Exercise brief —
Write out, word for word, the first line of the data below and every line after it through the one containing "return tuple(((v/255)/12.92 if".

********************

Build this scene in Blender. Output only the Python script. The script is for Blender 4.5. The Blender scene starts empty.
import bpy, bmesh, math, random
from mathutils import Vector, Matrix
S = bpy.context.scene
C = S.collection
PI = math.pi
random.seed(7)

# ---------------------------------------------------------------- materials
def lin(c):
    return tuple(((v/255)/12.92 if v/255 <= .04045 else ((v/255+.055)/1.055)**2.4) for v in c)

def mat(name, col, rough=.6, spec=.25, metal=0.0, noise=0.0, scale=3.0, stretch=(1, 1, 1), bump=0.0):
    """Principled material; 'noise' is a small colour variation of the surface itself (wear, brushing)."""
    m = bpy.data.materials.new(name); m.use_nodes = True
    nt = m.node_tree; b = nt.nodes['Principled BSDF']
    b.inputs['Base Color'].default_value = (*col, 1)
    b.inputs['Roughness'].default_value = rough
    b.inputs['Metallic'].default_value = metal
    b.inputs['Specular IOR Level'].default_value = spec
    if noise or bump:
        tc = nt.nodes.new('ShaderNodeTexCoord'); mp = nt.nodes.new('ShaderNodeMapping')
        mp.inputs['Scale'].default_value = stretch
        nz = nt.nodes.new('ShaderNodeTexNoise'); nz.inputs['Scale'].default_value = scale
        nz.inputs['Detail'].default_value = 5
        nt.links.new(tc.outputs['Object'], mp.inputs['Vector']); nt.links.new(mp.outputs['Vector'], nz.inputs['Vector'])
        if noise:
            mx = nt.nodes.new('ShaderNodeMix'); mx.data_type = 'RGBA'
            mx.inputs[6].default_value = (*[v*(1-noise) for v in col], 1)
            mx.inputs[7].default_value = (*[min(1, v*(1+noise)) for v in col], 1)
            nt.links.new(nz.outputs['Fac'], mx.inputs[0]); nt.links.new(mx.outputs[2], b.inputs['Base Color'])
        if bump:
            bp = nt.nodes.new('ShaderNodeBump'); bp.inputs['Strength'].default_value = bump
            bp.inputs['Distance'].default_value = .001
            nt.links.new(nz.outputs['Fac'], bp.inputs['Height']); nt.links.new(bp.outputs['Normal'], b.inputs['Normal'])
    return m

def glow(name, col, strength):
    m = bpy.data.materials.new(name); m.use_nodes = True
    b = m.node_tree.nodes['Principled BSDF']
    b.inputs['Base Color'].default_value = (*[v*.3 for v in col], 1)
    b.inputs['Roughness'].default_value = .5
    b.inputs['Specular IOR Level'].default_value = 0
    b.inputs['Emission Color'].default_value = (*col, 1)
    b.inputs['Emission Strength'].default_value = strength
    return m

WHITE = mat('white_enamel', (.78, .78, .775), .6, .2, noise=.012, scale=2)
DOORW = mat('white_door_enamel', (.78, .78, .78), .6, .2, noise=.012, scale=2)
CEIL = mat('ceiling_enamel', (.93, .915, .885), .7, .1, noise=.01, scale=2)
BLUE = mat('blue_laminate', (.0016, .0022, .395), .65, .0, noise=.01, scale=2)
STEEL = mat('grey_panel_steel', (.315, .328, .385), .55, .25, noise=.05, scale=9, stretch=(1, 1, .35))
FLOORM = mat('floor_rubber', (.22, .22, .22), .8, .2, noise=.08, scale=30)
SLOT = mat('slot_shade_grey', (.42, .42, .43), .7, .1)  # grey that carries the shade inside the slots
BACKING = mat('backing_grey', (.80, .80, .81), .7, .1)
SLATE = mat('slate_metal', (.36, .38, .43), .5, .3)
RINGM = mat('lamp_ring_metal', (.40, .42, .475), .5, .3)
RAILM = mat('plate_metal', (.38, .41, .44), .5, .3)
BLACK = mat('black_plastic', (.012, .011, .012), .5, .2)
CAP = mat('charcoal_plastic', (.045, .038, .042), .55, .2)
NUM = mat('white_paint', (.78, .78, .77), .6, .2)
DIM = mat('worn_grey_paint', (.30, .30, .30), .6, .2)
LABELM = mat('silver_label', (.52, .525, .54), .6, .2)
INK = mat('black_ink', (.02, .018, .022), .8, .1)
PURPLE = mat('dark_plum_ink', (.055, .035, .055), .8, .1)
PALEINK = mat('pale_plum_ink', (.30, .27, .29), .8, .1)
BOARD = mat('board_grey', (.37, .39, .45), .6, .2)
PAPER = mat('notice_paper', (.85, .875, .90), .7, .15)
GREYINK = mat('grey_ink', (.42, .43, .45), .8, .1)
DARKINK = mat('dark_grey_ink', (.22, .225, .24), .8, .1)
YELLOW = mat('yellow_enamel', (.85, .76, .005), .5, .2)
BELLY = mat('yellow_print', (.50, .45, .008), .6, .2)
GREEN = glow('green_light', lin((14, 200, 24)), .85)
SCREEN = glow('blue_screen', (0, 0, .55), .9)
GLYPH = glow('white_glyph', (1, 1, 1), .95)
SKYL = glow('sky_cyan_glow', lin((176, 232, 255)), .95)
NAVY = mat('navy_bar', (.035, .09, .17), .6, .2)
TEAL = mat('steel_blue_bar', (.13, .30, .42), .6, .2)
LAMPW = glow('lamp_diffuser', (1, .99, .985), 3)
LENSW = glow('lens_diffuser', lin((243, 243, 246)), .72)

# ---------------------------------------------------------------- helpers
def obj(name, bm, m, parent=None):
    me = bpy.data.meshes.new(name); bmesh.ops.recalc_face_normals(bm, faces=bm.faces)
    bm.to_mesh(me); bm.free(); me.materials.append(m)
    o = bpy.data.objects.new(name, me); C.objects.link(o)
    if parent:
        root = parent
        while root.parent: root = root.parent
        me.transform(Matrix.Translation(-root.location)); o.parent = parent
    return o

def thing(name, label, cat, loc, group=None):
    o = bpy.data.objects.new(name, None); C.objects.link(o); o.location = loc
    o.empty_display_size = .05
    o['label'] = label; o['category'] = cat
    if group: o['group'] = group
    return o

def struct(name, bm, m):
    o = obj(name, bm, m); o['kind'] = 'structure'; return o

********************

In response —
Build this scene in Blender. Output only the Python script. The script is for Blender 4.5. The Blender scene starts empty.
import bpy, bmesh, math, random
from mathutils import Vector, Matrix
S = bpy.context.scene
C = S.collection
PI = math.pi
random.seed(7)

# ---------------------------------------------------------------- materials
def lin(c):
    return tuple(((v/255)/12.92 if v/255 <= .04045 else ((v/255+.055)/1.055)**2.4) for v in c)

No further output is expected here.